## Exercise prompt
Give back exactly the lines from the beginning of the listing below to the line holding "COL = S.collection", both ends included; the pictures stay out.

## Collected data
········

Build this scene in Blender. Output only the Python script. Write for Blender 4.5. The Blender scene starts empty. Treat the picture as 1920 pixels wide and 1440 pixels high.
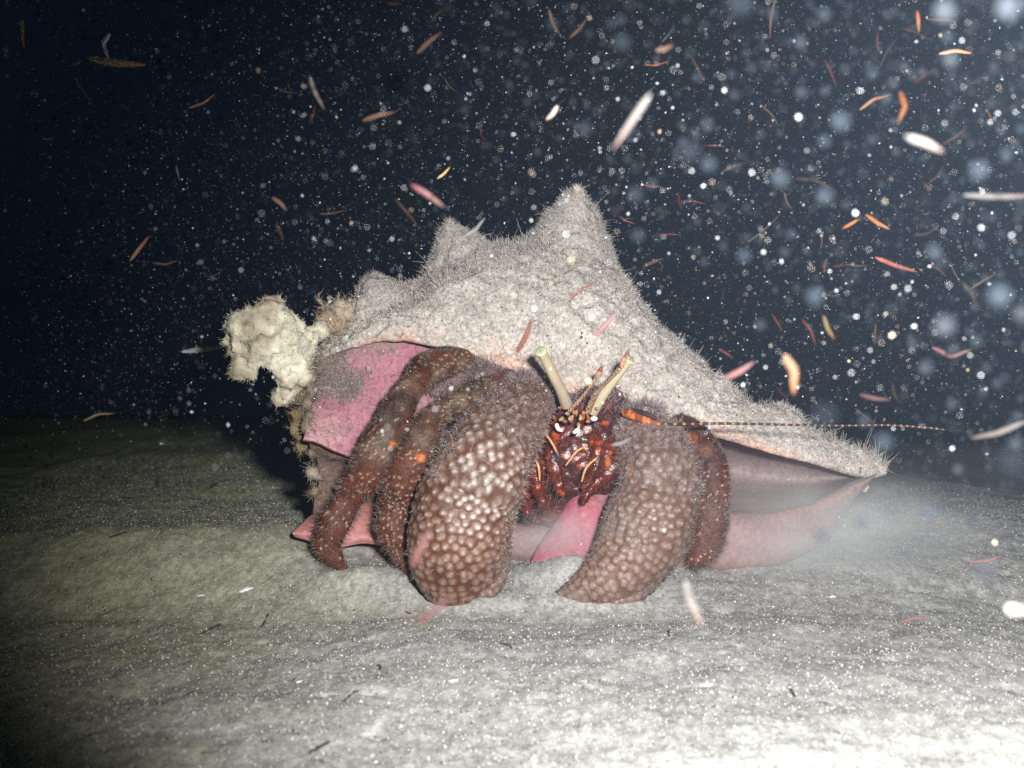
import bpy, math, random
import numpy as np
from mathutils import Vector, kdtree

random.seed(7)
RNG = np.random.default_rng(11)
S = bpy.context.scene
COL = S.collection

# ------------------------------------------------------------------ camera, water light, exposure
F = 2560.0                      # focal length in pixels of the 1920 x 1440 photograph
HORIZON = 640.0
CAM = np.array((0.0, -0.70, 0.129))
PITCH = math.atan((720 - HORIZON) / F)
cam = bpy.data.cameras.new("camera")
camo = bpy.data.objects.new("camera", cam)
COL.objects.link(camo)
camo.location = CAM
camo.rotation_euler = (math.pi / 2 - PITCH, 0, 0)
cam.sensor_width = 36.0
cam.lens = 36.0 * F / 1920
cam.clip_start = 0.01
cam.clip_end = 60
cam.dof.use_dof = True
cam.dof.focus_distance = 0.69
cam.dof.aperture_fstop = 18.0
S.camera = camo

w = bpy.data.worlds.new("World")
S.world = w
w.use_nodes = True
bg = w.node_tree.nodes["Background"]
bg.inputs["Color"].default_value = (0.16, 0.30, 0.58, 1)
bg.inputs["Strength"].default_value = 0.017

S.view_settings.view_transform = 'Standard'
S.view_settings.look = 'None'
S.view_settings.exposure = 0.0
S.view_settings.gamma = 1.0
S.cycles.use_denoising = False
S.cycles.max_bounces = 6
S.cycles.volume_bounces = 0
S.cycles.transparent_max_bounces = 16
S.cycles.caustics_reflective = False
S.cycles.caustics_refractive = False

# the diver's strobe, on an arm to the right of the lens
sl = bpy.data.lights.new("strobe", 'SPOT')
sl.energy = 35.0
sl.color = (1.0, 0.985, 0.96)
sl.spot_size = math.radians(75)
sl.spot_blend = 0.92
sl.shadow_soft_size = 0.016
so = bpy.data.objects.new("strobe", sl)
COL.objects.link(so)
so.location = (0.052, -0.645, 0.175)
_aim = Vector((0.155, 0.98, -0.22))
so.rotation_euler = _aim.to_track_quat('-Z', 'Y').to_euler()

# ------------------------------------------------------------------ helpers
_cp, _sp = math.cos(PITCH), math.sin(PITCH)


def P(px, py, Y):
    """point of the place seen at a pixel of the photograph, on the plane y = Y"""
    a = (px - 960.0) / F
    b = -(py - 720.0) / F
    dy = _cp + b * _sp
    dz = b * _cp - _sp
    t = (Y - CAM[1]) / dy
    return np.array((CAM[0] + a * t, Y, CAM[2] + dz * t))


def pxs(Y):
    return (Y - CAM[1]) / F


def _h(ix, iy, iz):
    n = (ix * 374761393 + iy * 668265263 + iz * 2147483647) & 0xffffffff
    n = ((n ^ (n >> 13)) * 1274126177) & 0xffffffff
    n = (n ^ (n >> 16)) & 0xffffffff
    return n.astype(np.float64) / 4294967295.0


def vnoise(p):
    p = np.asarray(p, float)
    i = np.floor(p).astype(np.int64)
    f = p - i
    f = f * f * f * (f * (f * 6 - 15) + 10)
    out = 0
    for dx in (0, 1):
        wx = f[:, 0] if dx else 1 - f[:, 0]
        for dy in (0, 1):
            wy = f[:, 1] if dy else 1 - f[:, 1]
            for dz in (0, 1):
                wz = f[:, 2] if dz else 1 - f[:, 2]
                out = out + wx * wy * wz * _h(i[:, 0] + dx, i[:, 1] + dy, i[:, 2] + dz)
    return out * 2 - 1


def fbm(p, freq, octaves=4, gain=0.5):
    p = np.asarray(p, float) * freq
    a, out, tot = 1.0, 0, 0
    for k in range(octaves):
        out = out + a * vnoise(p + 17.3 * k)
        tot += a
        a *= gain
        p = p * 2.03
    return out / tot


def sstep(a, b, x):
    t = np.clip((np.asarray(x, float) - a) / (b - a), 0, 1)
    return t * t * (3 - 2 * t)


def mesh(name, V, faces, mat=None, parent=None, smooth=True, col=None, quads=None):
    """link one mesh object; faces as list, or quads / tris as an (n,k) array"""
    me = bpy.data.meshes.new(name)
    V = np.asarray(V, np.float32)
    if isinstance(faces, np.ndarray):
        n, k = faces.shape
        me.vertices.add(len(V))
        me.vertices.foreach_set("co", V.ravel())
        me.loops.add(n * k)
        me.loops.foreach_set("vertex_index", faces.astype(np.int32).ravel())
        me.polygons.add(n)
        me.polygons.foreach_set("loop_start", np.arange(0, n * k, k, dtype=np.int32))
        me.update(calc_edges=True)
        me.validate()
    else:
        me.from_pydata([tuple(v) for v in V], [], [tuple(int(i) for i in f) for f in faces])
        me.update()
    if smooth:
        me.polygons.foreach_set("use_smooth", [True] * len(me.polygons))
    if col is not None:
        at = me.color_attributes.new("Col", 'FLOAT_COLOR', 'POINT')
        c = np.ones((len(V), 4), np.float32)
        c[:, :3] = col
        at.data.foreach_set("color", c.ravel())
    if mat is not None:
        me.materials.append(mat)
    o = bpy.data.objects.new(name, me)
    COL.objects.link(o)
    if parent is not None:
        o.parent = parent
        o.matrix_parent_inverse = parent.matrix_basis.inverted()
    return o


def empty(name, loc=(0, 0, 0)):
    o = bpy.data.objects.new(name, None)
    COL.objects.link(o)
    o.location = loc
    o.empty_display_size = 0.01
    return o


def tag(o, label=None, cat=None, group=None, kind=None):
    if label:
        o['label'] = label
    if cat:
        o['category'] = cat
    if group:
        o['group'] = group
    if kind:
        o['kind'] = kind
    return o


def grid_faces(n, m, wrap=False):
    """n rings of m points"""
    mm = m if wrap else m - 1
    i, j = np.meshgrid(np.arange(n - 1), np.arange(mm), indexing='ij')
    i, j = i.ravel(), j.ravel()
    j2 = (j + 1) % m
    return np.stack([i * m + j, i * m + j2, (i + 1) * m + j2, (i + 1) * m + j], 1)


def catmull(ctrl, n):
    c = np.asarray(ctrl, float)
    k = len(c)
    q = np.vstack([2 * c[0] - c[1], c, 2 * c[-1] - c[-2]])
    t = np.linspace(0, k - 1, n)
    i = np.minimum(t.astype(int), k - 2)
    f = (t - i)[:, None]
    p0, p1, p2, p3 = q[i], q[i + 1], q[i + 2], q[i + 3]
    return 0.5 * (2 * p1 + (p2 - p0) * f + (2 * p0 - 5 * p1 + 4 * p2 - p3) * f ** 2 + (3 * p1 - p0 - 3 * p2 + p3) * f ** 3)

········

## Output of the exercise
Build this scene in Blender. Output only the Python script. Write for Blender 4.5. The Blender scene starts empty. Treat the picture as 1920 pixels wide and 1440 pixels high.
import bpy, math, random
import numpy as np
from mathutils import Vector, kdtree

random.seed(7)
RNG = np.random.default_rng(11)
S = bpy.context.scene
COL = S.collection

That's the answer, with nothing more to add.